Il viaggiatore. Brixton. La nuova Notting Hill?

A Londra per raccontare la rinascita di un quartiere dalla pessima fama, tornato a essere vibrante e godereccio. con sapori e gallerie multietniche

Andare a Londra e non visitare Brixton È perdere un’esperienza unica. È il secondo posto di maggior traffico della città (dopo Oxford Street) – 35 linee di autobus, una stazione ferroviaria e il terminal della Victoria line – eppure Brixton raggiunse fama e notorietà mondiale come un quartiere violento, in cui mafia giamaicana e gang giovanili spacciavano droga e ammazzavano, durante i moti contro
la polizia del 1981, ripresi in diretta tv.  Ignara, a tre chilometri di distanza, io cenavo a casa tranquilla. «Brixton è in fiamme, tu stai bene?» amici di Roma, Boston e Mumbai chiedevano ansiosi.
L’indomani mattina, io e tutti gli altri che avevano uffici e negozi nella zona colpita ci ritrovammo insieme a ripulire i nostri posti di lavoro danneggiati dai moti. Brixton era pronta a risorgere. E ritornò a essere un quartiere vibrante, godereccio e un centro musicale di prim’ordine.
Nel 1976 era avvenuto lo stesso a Notting Hill, altro quartiere nero dove la polizia fu presa di mira da giovani che si sentivano vittimizzati dalle forze dell’ordine del loro stesso quartiere. Da allora, e per via del bel film dallo stesso nome, il quartiere di Notting Hill si è trasformato in meta turistica, con il vecchio mercato di antiquariato al centro.

Ora, forse, È il turno di Brixton? Spero bene. Se lo merita, anche il suo percorso è stato assai più difficile. I moti seguenti e la crisi finanziaria del 2007 colpirono pesantemente Brixton. Nel 2009 l’amministrazione comunale, i proprietari del mercato e un benefattore anonimo (si fa il nome di David Bowie, un brixtoniano) ebbero un’idea geniale: restaurarono il mercato coperto, gli diedero un nuovo nome, Brixton Village,
e offrirono trenta negozi gratis a piccoli imprenditori per tre mesi di prova. Era il primo esperimento dei Pop-up: attività giovanili (bar, ristoranti, gallerie, negozi di designer) che occupano uno spazio commerciale per poco tempo e fanno marketing attraverso i social media. Fu un gran successo. Molti dei Pop-up e la loro clientela si sono affezionati al vecchio mercato. E oggi è di rigore andarci a fare shopping e mangiar bene e a poco prezzo.

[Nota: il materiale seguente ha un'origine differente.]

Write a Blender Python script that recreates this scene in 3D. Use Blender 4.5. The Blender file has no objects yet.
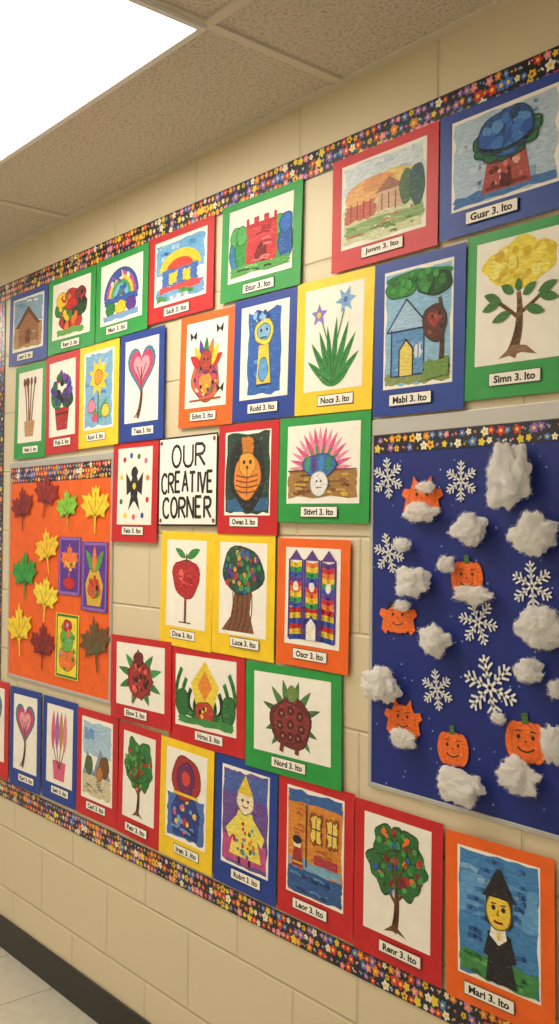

il village È facile da raggiungere: basta uscire dall’underground, girare a sinistra e percorrere Electric Avenue, la prima strada illuminata di tutta Londra, fiancheggiata da edifici di mattoni rossi.
Io preferisco andarci attraverso la Reliance Arcade, la mia galleria preferita: stretta, piena di negozietti africani che vendono tutto, dalle candele voodoo alle schede telefoniche, e di tanti Weawing shops, negozietti con appena lo spazio per due sedie di plastica dove i capelli non si lavano e non si tagliano ma si intrecciano per ore con capelli finti. Rimasta intatta da decenni, Reliance Arcade sbocca dirimpetto a un’altra galleria, Market Row. Franco Manca, il pizzaiolo italiano, domina l’ingresso. C’è di tutto: ristoranti, pescivendoli, drogherie, mercerie, macellai, gelatai, antiquari. Tutto a buon mercato, più o meno. Gente di tutte le età ed estrazioni sociali passeggia e compra, rilassata. In armonia.

 

Il macellaio halal non batte un ciglio all’esposizione del collega caribico: piedi e code di porco color rosa confetto. Pesci da tutto il mondo sono esposti sui banchi di marmo come se fossero quadri; battono quelli della Food Hall di Harrods e fanno odore di pesce fresco, al contrario di quelli che sembrano trattati con deodorante.
Il continuo successo di Brixton Village è dovuto all’alto rapporto qualità-prezzo del cibo e ai social network che lo hanno adottato. Si mangia molto bene dovunque: da Mama Lan, per i dumpling cinesi; da Honest Burger, per l’ottima carne; da Kaosan, zuppe thailandesi servite dal travestito piu efficiente del mondo; e dalle botteghe caribiche: roti, saltfish dumplings e pies. I giovani si incontrano passeggiando e mangiando per il Village, famiglie con bambini incluse. È di moda a Londra passare la serata tampasiando, come si direbbe a Palermo, da un ristorante all’altro, e con gente diversa: antipasti al tapas bar, birra al pub, chow mein dal cinese, insalata dal greco, dolce e caffè dall’italiano. E poi, per i nottambuli, di nuovo al pub e poi ad ascoltare musica a un club privato.